Panafrican News Agency

New RSF report warns of threats to journalists in the Sahel

Ouagadougou, Burkina Faso (PANA) - In a new report entitled "In the Skin of a Journalist in the Sahel", Reporters Without Borders (RSF) warned on Monday of serious threats to the work of journalists in the Sahel.

According to the report, five journalists have been killed in the Sahel within 10 years, while two others have recently been reported missing.

In addition, hundreds of others have been threatened and can no longer exercise their profession without risking their lives.

The 40-page report reveals how conditions for journalism have deteriorated in this part of the world and how it is becoming a "no information zone".

"Being a journalist in the Sahel means having to deal with radical armed gangs that are increasingly present and do not hesitate to murder journalists when they do not kidnap them to use them as bargaining chips.

"In this deteriorating security context, it is also necessary to deal with new powers installed through coups d'état and which impose their conception of journalism and their 'patriotic injunctions on the profession," the document said.

"We still have to learn to deal with Wagner's militia, which has an increasingly palpable influence on the regional news market, but we also have to avoid the traps of the mercenaries of disinformation," it added.

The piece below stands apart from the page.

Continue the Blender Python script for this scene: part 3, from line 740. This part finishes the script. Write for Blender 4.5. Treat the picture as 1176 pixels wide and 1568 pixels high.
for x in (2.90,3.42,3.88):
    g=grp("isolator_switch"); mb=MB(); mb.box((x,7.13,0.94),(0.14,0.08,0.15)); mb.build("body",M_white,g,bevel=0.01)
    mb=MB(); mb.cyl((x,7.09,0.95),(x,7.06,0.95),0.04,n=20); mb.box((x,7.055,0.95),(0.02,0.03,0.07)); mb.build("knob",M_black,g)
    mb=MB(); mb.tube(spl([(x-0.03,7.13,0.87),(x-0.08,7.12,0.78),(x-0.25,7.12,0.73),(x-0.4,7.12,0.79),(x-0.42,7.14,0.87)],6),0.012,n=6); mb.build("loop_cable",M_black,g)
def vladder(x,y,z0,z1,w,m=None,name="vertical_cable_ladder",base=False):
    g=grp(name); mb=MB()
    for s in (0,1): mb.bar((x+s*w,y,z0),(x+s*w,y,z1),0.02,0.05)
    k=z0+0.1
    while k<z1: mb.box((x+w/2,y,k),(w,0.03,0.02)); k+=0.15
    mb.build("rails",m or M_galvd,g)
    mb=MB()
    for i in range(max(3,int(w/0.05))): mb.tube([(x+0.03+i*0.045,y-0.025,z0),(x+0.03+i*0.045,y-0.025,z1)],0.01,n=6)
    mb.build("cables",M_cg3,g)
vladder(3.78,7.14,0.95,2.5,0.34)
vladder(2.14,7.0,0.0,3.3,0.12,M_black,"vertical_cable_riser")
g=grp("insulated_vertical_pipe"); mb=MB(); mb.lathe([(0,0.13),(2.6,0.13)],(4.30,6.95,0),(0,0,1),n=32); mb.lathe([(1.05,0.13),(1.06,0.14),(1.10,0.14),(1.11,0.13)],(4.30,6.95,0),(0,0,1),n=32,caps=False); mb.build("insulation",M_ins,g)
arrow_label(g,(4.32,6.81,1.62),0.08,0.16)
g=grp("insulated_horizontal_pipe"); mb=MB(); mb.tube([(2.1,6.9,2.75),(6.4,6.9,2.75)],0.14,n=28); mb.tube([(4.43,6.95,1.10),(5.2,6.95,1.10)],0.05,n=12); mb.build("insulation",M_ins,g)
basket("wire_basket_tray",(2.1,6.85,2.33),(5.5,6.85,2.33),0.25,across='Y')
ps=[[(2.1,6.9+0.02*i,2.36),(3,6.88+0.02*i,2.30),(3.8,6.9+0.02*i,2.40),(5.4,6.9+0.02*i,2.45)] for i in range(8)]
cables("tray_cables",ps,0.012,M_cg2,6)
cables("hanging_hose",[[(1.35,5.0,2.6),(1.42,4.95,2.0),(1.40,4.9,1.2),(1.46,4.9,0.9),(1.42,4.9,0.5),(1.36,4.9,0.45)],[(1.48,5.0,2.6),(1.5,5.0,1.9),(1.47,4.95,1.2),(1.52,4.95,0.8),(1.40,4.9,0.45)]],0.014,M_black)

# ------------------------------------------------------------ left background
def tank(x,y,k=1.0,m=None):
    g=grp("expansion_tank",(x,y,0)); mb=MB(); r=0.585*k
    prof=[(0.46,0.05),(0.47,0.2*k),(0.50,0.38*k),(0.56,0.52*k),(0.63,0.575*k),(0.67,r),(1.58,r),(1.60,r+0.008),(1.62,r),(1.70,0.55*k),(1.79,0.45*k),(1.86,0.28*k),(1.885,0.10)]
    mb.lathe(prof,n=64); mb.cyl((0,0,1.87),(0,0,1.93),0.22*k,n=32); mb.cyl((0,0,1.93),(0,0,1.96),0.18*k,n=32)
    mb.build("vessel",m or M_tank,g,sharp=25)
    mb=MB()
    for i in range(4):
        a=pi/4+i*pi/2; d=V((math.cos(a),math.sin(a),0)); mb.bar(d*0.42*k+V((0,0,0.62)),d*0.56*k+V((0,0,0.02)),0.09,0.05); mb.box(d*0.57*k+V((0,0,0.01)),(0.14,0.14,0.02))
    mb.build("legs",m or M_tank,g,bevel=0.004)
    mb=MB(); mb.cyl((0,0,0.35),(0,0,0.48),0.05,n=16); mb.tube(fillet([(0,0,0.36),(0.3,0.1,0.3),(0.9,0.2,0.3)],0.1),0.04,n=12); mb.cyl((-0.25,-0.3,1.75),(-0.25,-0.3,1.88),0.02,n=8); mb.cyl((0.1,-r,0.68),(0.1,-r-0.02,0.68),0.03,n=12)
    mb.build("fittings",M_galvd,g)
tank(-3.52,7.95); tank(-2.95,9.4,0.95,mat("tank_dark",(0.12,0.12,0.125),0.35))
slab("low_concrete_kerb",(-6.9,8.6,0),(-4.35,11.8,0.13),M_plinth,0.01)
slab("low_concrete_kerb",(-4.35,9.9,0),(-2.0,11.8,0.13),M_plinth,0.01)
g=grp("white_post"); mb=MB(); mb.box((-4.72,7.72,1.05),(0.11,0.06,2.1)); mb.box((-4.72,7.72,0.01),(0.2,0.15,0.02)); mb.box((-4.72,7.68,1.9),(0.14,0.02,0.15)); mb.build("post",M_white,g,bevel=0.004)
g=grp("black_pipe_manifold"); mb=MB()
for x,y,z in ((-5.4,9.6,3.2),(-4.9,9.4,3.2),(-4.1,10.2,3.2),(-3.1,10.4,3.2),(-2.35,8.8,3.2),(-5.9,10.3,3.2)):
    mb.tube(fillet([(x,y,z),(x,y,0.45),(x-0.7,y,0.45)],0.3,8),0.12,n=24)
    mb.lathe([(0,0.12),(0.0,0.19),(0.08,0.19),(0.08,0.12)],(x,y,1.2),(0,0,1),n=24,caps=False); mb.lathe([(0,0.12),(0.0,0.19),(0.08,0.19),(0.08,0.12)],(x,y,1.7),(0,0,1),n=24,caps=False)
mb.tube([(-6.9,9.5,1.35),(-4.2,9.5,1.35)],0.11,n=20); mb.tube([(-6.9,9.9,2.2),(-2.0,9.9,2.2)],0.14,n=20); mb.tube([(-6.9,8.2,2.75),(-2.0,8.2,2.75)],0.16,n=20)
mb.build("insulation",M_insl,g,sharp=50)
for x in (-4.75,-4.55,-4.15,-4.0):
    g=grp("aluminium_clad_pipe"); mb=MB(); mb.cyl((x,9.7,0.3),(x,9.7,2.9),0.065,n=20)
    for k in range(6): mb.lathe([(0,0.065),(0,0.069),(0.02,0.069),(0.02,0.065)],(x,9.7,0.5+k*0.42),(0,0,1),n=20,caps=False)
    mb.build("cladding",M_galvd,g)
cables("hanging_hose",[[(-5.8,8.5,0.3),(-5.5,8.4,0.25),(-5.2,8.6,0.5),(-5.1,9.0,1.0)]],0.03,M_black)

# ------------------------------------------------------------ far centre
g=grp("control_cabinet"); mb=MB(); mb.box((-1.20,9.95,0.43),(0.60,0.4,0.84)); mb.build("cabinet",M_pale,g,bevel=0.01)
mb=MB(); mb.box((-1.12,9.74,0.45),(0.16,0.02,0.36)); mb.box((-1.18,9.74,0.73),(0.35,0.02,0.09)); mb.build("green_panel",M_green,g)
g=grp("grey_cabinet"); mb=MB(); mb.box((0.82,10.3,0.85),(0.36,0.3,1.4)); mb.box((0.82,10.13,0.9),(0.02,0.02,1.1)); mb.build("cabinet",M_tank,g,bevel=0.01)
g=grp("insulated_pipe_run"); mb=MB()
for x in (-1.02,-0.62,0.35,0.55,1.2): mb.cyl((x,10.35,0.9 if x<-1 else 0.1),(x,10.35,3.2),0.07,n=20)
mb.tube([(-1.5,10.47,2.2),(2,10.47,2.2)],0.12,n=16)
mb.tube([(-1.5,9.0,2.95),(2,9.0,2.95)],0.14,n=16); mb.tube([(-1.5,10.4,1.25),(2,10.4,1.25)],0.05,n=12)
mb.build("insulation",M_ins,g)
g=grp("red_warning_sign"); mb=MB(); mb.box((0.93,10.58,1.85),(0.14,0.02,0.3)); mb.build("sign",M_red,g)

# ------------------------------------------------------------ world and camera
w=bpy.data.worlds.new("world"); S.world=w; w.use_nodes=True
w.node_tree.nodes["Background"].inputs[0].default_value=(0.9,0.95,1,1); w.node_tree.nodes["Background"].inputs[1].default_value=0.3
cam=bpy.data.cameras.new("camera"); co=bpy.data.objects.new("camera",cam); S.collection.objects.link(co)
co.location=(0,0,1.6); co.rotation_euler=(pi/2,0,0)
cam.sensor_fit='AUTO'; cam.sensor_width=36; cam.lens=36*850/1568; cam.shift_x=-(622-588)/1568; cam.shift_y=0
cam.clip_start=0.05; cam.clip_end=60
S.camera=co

The report recalls that in the Sahel, the dangers are now multiple, as are the obstacles imposed by States that often arbitrarily limit the freedom of movement and the right to inform journalists, particularly in regions where armed groups are deployed.

To produce this report, RSF's teams in Dakar also gathered dozens of testimonies from experts and journalists living or working in the region.

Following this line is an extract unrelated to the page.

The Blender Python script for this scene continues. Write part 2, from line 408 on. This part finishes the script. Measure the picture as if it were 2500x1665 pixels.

The report stresses that the expansion of areas that are off-limits or difficult to access for journalists is striking in the Sahel.

"In addition to direct threats to their physical integrity, there are abusive administrative restrictions imposed by certain states. Obtaining accreditation and all the necessary authorizations to report is sometimes an obstacle course. Journalists risk being arbitrarily expelled," it said.

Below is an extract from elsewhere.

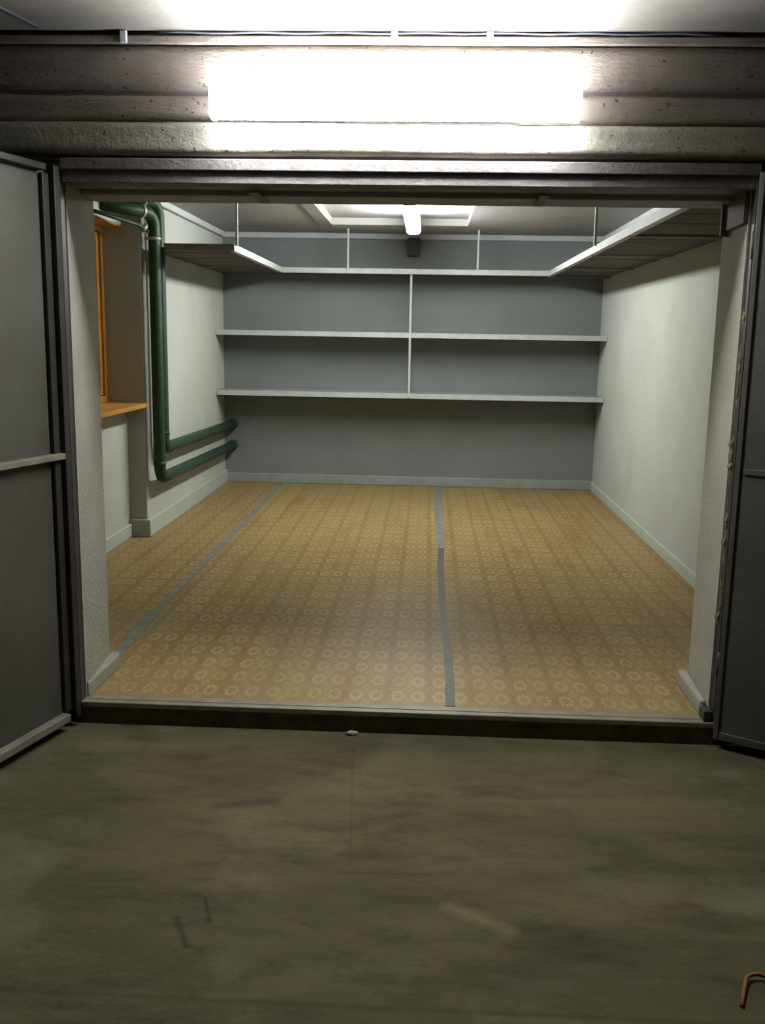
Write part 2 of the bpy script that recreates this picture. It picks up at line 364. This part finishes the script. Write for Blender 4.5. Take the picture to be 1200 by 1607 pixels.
pipe('heating_pipe', [(-2.188, 2.96, 2.425), (XP, 3.42, 2.425), (XP, 3.42, .645), (XP, 6.02, .60)], .043,
     'green heating pipe standing behind the other, turning into the upper run', .11,
     [((XP, 5.96, .601), (0, 1, 0))], [((-2.045, 3.27, 2.425), (.213, .46, 0))], [((XP, 3.42, .76), (0, 0, 1)), ((XP, 3.54, .643), (0, 1, 0))])

hp = [o for o in COL.objects if o.name == 'heating_pipe'][0]
bm = NB(); tube(bm, [(-2.14, 2.54, 2.254), (-2.035, 3.16, 2.236), (-2.0, 3.27, 2.20)], .013, 12, .05); obj('branch_pipe', bm, M_green, hp)
bm = NB(); tube(bm, [(-2.028, 3.20, 2.205), (-2.012, 3.235, 2.245)], .017, 12); obj('valve', bm, M_clamp, hp)

# ------------------------------------------------------------------ loft shelf round three walls
ZL = 2.085; ZT = ZL+.048
LX, RX, LY, BY = -1.405, 1.108, 3.33, 5.61
loft = empty('storage_loft', (0, BY, ZL)); tag(loft, 'high U-shaped storage loft hung under the ceiling round three walls, pale steel edge', 'shelf')
def lp(name, boxes, mat, bev=.002):
    bm = NB()
    for B_ in boxes: bx(bm, *B_)
    return obj(name, bm, mat, loft, bev)
e = .005
# L-shaped edge angles (upright leg + flat leg)
lp('edge_angle', [(LX-e, LX, LY, BY, ZL, ZT), (LX-.04, LX-e, LY, BY, ZL, ZL+e)], M_steel, 0)
lp('edge_angle', [(LX, RX, BY-e, BY, ZL, ZT), (LX, RX, BY, BY+.04, ZL, ZL+e)], M_steel, 0)
lp('edge_angle', [(RX, RX+e, FW+.03, BY, ZL, ZT), (RX+e, RX+.04, FW+.03, BY, ZL, ZL+e)], M_steel, 0)
lp('edge_angle', [(-1.915, LX-e, LY, LY+e, ZL, ZT), (-1.915, LX-.045, LY+e, LY+.04, ZL, ZL+e)], M_framel, 0)
# boards with gaps: across for the side arms, along for the back run
def boards(x0, x1, y0, y1, along, w, seed):
    rnd = random.Random(seed); out = []; t = y0
    if along == 'y':
        while t < y1-.01:
            n_ = min(t+w*rnd.uniform(.85, 1.15), y1); out.append((x0, x1, t, n_-.008, ZL+.006+rnd.uniform(0, .004), ZL+.032)); t = n_
    return out
lp('deck', boards(-1.915, LX-e-.002, LY+e+.002, 3.50, 'y', .165, 1)+boards(XL+.003, LX-e-.002, 3.508, BY-.01, 'y', .16, 1), M_deck)
lp('deck', boards(RX+e+.002, XR-.003, FW+.04, BY-.01, 'y', .19, 2), M_deck)
lp('deck', boards(XL+.003, XR-.003, BY+.002, D-.003, 'y', .14, 3), M_deck)
for yy in (.75, 2.0, 3.3, 4.6):      # cross bearers on the right arm
    lp('bearer', [(RX+.01, XR-.002, yy, yy+.03, ZL-.003, ZL+.006)], M_framel)
lp('bearer', [(RX-.0, XR-.002, BY+.01, BY+.05, ZL-.012, ZL+.0)], M_framel)
def rod(x, y): lp('hanger_rod', [(x-.009, x+.009, y-.009, y+.009, ZT-.01, ZC)], M_steel, .002)
rod(LX+.012, LY+.03); rod(-.78, BY-.012); rod(.44, BY-.012); rod(RX-.012, 3.02)

# wall shelves
def wall_shelf(z, label):
    r_ = empty('wall_shelf', (0, D-.2, z)); tag(r_, label, 'shelf', 'long shelves along the back wall')
    bm = NB(); bx(bm, XL+.004, XR-.004, D-.375, D-.002, z+.018, z+.036); obj('shelf_board', bm, M_decks, r_, .002)
    bm = NB(); bx(bm, XL+.004, XR-.004, D-.382, D-.376, z-.012, z+.036); bx(bm, XL+.004, XR-.004, D-.376, D-.34, z+.011, z+.0165); obj('edge_angle', bm, M_steel, r_)
    for x in (XL+.004, XR-.034):
        bm = NB(); bx(bm, x, x+.03, D-.37, D-.002, z-.004, z+.016); obj('end_bearer', bm, M_decks, r_, .002)
    return r_
wall_shelf(1.505, 'upper long grey shelf on the back wall, midway between loft and lower shelf')
wall_shelf(.925, 'lower long grey shelf on the back wall, nearest to the floor')
bm = NB(); bx(bm, -.192, -.170, D-.398, D-.384, .925, ZL); tag(obj('shelf_post', bm, M_steel, None, .002), 'thin white upright rod from the loft edge down past both back wall shelves', 'post')

# dark box high on the back wall
t = empty('junction_box', (-.172, D, 2.28)); tag(t, 'small dark grey box high on the back wall behind the ceiling lamp', 'box')
bm = NB(); bx(bm, -.232, -.112, D-.05, D-.001, 2.280, 2.455); obj('box_body', bm, M_box, t, .006)
bm = NB(); bx(bm, -.226, -.118, D-.058, D-.05, 2.286, 2.449); obj('box_cover', bm, M_box, t, .004)

# ------------------------------------------------------------------ lamps
def rounded_bar(bm, axis, a0, a1, cx, cz, w, h, r=.02, n=5, arc=True):
    """bar with rounded cross-section"""
    prof = []
    for sx, sz, st in ((1, 1, 0), (-1, 1, 90), (-1, -1, 180), (1, -1, 270)):
        for k in range(n+1):
            t = math.radians(st+90*k/n); prof.append((cx+sx*(w/2-r)+r*math.cos(t), cz+sz*(h/2-r)+r*math.sin(t)))
    mk = (lambda s, p: (p[0], s, p[1])) if axis == 'y' else (lambda s, p: (s, p[0], p[1]))
    A = [bm.verts.new(mk(a0, p)) for p in prof]; B = [bm.verts.new(mk(a1, p)) for p in prof]
    bm.faces.new(A); bm.faces.new(B[::-1]); L_ = len(prof)
    for k in range(L_): bm.faces.new((A[k], A[(k+1) % L_], B[(k+1) % L_], B[k]))
# outer lamp, on the beam above the opening
lo = empty('fluorescent_lamp', (-.145, -.02, 2.31)); tag(lo, 'long bright white fluorescent lamp fixed on the concrete beam above the garage opening', 'lamp')
OX0, OX1, OZ, OY = -.795, .508, 2.312, -.095
bm = NB(); bx(bm, OX0+.02, OX1-.02, -.045, -.018, OZ-.045, OZ+.045); obj('housing', bm, M_house, lo, .004)
bm = NB(); rounded_bar(bm, 'x', OX0+.012, OX1-.012, OY+.01, OZ, .085, .112, .03); obj('diffuser', bm, M_outlamp, lo)
for x in (OX0, OX1-.014):
    bm = NB(); rounded_bar(bm, 'x', x, x+.014, OY+.01, OZ, .092, .118, .03); obj('end_cap', bm, M_outcap, lo)
# inner lamp, lengthwise on the ceiling
li = empty('fluorescent_lamp', (-.155, 3.95, ZC+.06)); tag(li, 'fluorescent lamp seen end-on, fixed lengthwise on the ceiling inside the garage', 'lamp')
bm = NB(); bx(bm, -.180, -.130, 3.08, 4.82, 2.466, ZC+.06); obj('housing', bm, M_house, li, .003)
bm = NB(); rounded_bar(bm, 'y', 3.05, 4.85, -.155, 2.42, .118, .095, .032); obj('diffuser', bm, M_inlamp, li)
for y in (3.038, 4.85):
    bm = NB(); rounded_bar(bm, 'y', y, y+.012, -.155, 2.42, .122, .099, .032); obj('end_cap', bm, M_cap, li)

# cable with clips under the outer ceiling
ca = empty('electrical_cable', (0, -.01, 2.54)); tag(ca, 'thin dark cable clipped along the joint between beam and outer ceiling', 'cable')
bm = NB(); pts = []
for i in range(34):
    x = -1.0+2.0*i/33; pts.append((x, -.010, 2.565+.002*math.sin(i*1.3)))
tube(bm, pts, .0035, 8); obj('cable_run', bm, M_cable, ca)
for x in (-.150, .190, -1.13):
    bm = NB(); bx(bm, x-.012, x+.012, -.017, .0, 2.530, 2.572); obj('clip', bm, M_clip, ca, .003)

# ------------------------------------------------------------------ gate leaves
def leaf(name, hinge, ang, side, label):
    """leaf hinged at `hinge`; ang = world angle of its width; local +x along the leaf, inner face towards the camera side"""
    W, Z0, Z1 = 1.28, -.05, 2.10
    rt = empty(name, (hinge[0], hinge[1], 0), ang); rt['kind'] = 'structure'; rt['label'] = label
    s = side     # sign of local y that faces the viewer
    def part(n_, boxes, mat, bev=.003):
        bm = NB()
        for (x0, x1, a, b_, c0, c1) in boxes: bx(bm, x0, x1, s*a, s*b_, c0, c1)
        o = obj(n_, bm, mat, rt, bev); o.matrix_parent_inverse = Matrix.Identity(4); return o
    if side > 0:
        part('steel_sheet', [(.004, W, -.046, -.040, Z0+.01, Z1-.01)], M_gate, 0)
        part('stile', [(0, .030, -.038, .0, Z0, Z1), (.030, .068, -.038, -.022, Z0+.03, Z1-.03)], M_gated)
    else:
        part('steel_sheet', [(.020, W, -.014, -.008, Z0+.01, Z1-.01)], M_gate, 0)
        part('stile', [(0, .020, -.038, .0, Z0, Z1), (.020, .050, -.038, -.015, Z0+.03, Z1-.03)], M_gate)
    part('stile', [(W-.05, W, -.038, .0, Z0, Z1)], M_gate)
    part('rail', [(.068, W-.05, -.038, -.002, Z1-.025, Z1)], M_gated)
    part('rail', [(.068 if side > 0 else .022, W-.05, -.038, -.0, Z0, Z0+.032)], M_gatel if side > 0 else M_gate)
    part('rail', [(.030, W-.05, -.038, -.0, 1.012, 1.035)], M_gatel if name == 'door_1' else M_gate)
    for z in (.25, 1.85):
        bm = NB(); tube(bm, [(-.006, -s*.02, z-.05), (-.006, -s*.02, z+.05)], .008, 12)
        o = obj('hinge', bm, M_gated, rt); o.matrix_parent_inverse = Matrix.Identity(4)
    return rt
la = math.atan2(-math.cos(math.radians(16)), -math.sin(math.radians(16)))
ra = math.atan2(-math.cos(math.radians(58)), math.sin(math.radians(58)))
leaf('door_1', (-1.385, -.02), la, 1, 'left grey steel gate leaf swung open, pale middle rail')
leaf('door_2', (1.165, -.035), ra, -1, 'right grey steel gate leaf swung wide open')

# ------------------------------------------------------------------ tape on the lino
def tape(pts, w, mat, label, seed):
    """strip along centre line pts, widths w, slightly ragged"""
    rnd = random.Random(seed); bm = NB(); L_, R_ = [], []; n = 26
    for i in range(n+1):
        t = i/n*(len(pts)-1); k = min(int(t), len(pts)-2); f = t-k
        x = pts[k][0]*(1-f)+pts[k+1][0]*f; y = pts[k][1]*(1-f)+pts[k+1][1]*f; ww = (w[k]*(1-f)+w[k+1]*f)/2
        L_.append((x-ww+rnd.uniform(-.003, .003), y)); R_.append((x+ww+rnd.uniform(-.003, .003), y))
    prism(bm, L_+R_[::-1], .0006, .003)
    return tag(obj('floor_tape', bm, mat), label, 'tape', 'tape strips on the patterned floor')
tape([(-1.425, .50), (-1.462, 1.26)], [.045, .075], M_tape1, 'short pale wide strip of tape on the floor beside the left pier', 1)
tape([(-1.455, 1.262), (-1.462, 3.2), (-1.470, 6.0)], [.035, .05, .045], M_tape1, 'narrow blue-grey tape strip along the left floor seam to the back wall', 2)
tape([(.128, 3.095), (.120, 4.5), (.128, 6.0)], [.055, .07, .07], M_tape1, 'pale blue-grey tape strip on the middle floor seam, far half by the back wall', 3)
tape([(.129, .085), (.131, .627), (.116, 1.473), (.113, 2.349), (.126, 3.09)], [.042, .042, .04, .042, .042], M_tape2, 'dark grey tape strip on the middle floor seam, near half by the threshold', 4)

# small things on the outer floor
bm = NB(); tube(bm, [(.80, -1.56, FZ+.004), (.825, -1.50, FZ+.005), (.845, -1.455, FZ+.012), (.875, -1.445, FZ+.014), (.92, -1.47, FZ+.008), (.96, -1.53, FZ+.004)], .005, 8, .02)
tag(obj('rusty_wire', bm, M_rust), 'bent rusty orange wire lying on the concrete at the near right corner', 'wire')
bm = NB(); bmesh.ops.create_icosphere(bm, subdivisions=2, radius=.018)
rnd = random.Random(3)
for v_ in bm.verts: v_.co = Vector((v_.co.x*1.3, v_.co.y*.8, v_.co.z*.55))*rnd.uniform(.85, 1.12)+Vector((-.27, -.03, FZ+.008))
tag(obj('pebble', bm, M_stone), 'small pale pebble lying against the threshold', 'stone')

# ------------------------------------------------------------------ world, camera
w = bpy.data.worlds.new('world'); S.world = w; w.use_nodes = True
w.node_tree.nodes['Background'].inputs[0].default_value = (.5, .55, .6, 1); w.node_tree.nodes['Background'].inputs[1].default_value = .02
f, pitch, yaw, roll = 1498.2, .1816, -.0447, .0172
fw = Vector((math.sin(yaw)*math.cos(pitch), math.cos(yaw)*math.cos(pitch), -math.sin(pitch)))
r0 = fw.cross(Vector((0, 0, 1))).normalized(); u0 = r0.cross(fw)
r = r0*math.cos(roll)+u0*math.sin(roll); u = -r0*math.sin(roll)+u0*math.cos(roll)
cd = bpy.data.cameras.new('camera'); co = bpy.data.objects.new('camera', cd); COL.objects.link(co)
co.matrix_world = Matrix(((r.x, u.x, -fw.x, 0), (r.y, u.y, -fw.y, -3.6652), (r.z, u.z, -fw.z, 1.5), (0, 0, 0, 1)))
cd.sensor_fit = 'VERTICAL'; cd.sensor_height = 24; cd.lens = f/1607*24; cd.clip_start = .05; cd.clip_end = 60
S.camera = co
S.view_settings.view_transform = 'Standard'; S.view_settings.look = 'None'; S.view_settings.gamma = 1; S.view_settings.use_curve_mapping = False
S.view_settings.exposure = 0
S.cycles.max_bounces = 8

The report added that in Mali and Burkina Faso, military authorities who came to power in coups d'état do not hesitate to reshape the media landscape by expelling journalists and suspending media outlets.

The French channels RFI and France 24 are the main targets. Furthermore, according to the report, disinformation is particularly widespread in the Sahel, which is proving to be an experimental laboratory for "disinformation mercenaries" who operate in particular on social networks, and also within the juntas in power, which now show unfailing support for their new Russian allies.

"The immense joy that Olivier Dubois' released on 20 March gave us cannot conceal the growing difficulties facing journalists working in the Sahel. "This part of the African continent is dangerously becoming a region deprived of independent journalists and reliable information, where self-censorship is becoming the norm."

To prevent the Sahel from becoming an information-free zone, this report also calls on the states of the region, where it says a new start is absolutely necessary to prevent 110 million Sahelians from being deprived of their basic right to be informed, said Sadibou Marong, Director of RSF's office for sub-Saharan Africa.